The Cotswolds farmland market showed strong resilience during 2025, despite a range of external factors influencing supply, demand and pricing.
New research published in the Savills annual farmland market report showed the supply of marketed farmland fell by 19 per cent across the Cotswolds region last year.
In total, 15,227 acres were marketed across Gloucestershire, Oxfordshire, Warwickshire, Wiltshire and Worcestershire, compared to 18,685 acres in 2024.
Notwithstanding, supply was still higher than the five-year average in the region, and in line with the 2012-2016 pre-Brexit average for the Cotswolds.
Values held firm overall, but there was striking disparity between different types.
Arable land commanded an average of £10,000 to £13,000 per acre, whilst pasture traded at £8,000 to £10,000 per acre.

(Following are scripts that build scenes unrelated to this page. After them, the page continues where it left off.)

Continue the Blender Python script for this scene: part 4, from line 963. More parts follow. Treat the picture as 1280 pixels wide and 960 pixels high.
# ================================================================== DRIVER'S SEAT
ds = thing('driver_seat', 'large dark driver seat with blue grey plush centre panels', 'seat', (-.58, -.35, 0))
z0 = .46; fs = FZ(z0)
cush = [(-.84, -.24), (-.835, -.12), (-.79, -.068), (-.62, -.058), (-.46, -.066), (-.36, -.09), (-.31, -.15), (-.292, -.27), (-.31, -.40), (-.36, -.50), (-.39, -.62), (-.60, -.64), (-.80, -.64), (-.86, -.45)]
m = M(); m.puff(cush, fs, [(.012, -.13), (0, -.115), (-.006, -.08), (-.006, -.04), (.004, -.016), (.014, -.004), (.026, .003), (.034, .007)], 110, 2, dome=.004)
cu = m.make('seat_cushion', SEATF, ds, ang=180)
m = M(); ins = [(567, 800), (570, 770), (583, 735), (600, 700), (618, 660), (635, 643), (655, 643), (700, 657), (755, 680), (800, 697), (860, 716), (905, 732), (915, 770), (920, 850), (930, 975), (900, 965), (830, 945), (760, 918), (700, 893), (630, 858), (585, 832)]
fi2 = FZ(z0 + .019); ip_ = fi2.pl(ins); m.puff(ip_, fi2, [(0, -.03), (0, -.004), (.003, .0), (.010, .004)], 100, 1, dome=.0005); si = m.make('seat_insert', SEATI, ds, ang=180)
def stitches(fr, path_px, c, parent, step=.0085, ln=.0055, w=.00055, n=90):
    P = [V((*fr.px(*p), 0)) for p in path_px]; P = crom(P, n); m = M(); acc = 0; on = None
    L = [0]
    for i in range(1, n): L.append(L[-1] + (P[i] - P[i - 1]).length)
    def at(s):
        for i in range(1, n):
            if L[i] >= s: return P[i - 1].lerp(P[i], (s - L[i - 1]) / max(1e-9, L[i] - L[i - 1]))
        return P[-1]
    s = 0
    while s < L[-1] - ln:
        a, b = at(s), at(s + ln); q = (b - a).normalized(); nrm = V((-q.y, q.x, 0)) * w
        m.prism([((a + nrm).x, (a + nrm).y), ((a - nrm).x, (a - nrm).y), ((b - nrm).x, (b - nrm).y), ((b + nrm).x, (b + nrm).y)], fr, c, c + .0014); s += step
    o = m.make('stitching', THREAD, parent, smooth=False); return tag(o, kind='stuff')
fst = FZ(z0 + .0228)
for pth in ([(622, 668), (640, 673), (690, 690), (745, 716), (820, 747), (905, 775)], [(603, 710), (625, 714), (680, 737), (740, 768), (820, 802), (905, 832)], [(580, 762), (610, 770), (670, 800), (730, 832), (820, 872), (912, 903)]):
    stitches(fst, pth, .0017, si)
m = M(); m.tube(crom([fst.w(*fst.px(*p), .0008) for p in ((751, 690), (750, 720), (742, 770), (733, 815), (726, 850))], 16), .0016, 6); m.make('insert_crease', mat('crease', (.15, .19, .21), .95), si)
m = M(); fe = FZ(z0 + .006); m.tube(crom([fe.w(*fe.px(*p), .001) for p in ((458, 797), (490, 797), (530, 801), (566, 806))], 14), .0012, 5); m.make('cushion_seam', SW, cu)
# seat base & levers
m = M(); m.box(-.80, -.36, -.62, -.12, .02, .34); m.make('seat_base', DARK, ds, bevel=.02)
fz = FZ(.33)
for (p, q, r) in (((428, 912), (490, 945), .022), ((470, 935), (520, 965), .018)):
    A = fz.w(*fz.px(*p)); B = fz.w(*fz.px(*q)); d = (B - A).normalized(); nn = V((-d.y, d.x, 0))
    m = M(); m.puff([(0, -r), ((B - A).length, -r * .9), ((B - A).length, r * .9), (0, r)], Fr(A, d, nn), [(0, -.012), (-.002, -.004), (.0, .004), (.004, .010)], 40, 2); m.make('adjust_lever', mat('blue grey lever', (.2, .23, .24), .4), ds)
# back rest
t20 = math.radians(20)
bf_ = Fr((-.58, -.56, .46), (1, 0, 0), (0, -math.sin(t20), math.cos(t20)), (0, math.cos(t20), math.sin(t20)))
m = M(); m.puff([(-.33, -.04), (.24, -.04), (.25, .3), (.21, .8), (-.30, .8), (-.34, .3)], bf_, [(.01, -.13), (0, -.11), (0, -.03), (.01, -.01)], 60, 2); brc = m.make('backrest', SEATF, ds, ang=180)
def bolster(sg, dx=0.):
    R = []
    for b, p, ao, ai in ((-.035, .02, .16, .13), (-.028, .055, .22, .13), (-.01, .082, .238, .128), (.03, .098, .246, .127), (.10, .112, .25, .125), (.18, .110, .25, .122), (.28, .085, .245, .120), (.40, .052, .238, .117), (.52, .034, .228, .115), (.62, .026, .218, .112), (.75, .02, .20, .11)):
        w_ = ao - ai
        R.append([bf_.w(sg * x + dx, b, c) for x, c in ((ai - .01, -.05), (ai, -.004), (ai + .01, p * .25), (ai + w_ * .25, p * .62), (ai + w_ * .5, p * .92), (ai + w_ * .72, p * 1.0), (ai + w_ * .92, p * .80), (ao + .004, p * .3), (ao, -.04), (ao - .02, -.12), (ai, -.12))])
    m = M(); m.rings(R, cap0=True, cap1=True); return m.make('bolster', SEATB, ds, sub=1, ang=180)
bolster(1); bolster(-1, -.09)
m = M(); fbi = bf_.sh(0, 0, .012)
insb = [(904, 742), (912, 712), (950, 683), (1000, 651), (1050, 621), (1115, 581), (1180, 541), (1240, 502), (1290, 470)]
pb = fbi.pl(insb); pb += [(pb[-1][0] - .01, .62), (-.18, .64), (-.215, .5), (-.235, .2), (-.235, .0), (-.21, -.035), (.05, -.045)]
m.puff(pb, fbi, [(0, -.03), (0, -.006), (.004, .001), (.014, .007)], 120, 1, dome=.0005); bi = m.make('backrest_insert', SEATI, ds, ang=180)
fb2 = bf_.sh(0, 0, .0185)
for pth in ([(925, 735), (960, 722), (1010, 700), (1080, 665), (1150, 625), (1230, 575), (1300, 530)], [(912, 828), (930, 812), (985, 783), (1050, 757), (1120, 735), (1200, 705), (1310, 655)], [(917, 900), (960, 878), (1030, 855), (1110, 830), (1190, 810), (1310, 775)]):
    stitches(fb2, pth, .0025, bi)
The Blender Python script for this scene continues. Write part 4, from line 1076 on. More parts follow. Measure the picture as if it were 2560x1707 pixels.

In the Cotswolds, buyer diversity was a key feature of the 2025 market, encompassing roll-over buyers and farming businesses, along with lifestyle purchasers and environmental investors.
For the first time since 2022, farms sold to buyers using bank finance, as interest rates fell to more viable levels.
Farmers were the largest buyer group of farmland (45 per cent), with 82 per cent acquiring to expand.
The proportion of non-farmer buyers eased back to 40 per cent, whilst institutional and corporate buyers rose to 11 per cent.
Cash remained dominant and funded 82 per cent of purchases, while the motivations behind sales remained diverse and included retirement, probate and the disposal of non-core assets.
Philip Hoare, head of Savills rural agency in Central England, said: “Farmland is a secure and fundamentally long-term asset class; with less than 1 per cent of the total available agricultural land in Great Britain publicly marketed each year.
“Farms and estates are often owned by successive generations of families, institutions, and organisations, and are either farmed in-hand or tenanted (30 per cent of the sector).
“Changing land use can be a long-term game too, for example, achieving development opportunities can take up to 15 years, if not longer.
“Historically, farmland ownership has been rewarding for many long-term owners, and the accelerated pace of climate and demographic change, alongside evolving policy, suggests this will continue.”